Wanneer u verschillende opties installeert, raden wij u aan deze in de volgende volgorde te installeren:
Bevestig de papierinvoereenheid.
Bevestig de papierinvoereenheid aan de onderkant van de printer.
U kunt maximaal vier papierinvoereenheden plaatsen.
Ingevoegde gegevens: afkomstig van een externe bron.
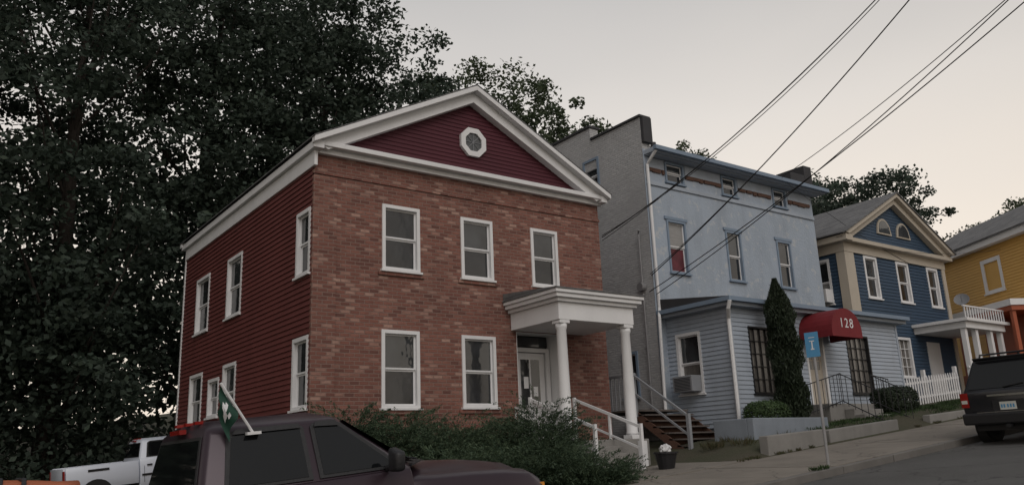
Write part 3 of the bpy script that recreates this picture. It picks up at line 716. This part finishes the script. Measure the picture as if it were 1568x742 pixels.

Zo kunt u maximaal 2850 vel papier plaatsen.
Installeer de SDRAM-module (als u het Type 1-model gebruikt).
Plaats het uitbreidingsgeheugen in de sleuf voor de controller-kaart.
Er zijn twee types SDRAM-modules: 256 MB en 512 MB.
Installeer de harde schijf, indien u een Type 1-model gebruikt.
Plaats de optionele interface-kaart.
Installeer de optionele gigabit-ethernetkaart, wireless LAN-interface-eenheid of IEEE 1284-interfacekaart in de sleuf.
Plaats een van deze kaarten in de sleuf voor de SD-kaart.
Installeer de SD-kaart die bij de optionele harde schijf (alleen modeltype 1), Netware-kaart, SD-kaart voor lettertypen, VM-kaart of IPDS-kaart wordt geleverd.
Plaats deze eenheden in de sleuf voor de SD-kaart.
Als u twee of meer SD-kaarten in dezelfde sleuf wilt plaatsen, neemt u contact op met de verkoper en servicevertegenwoordiger.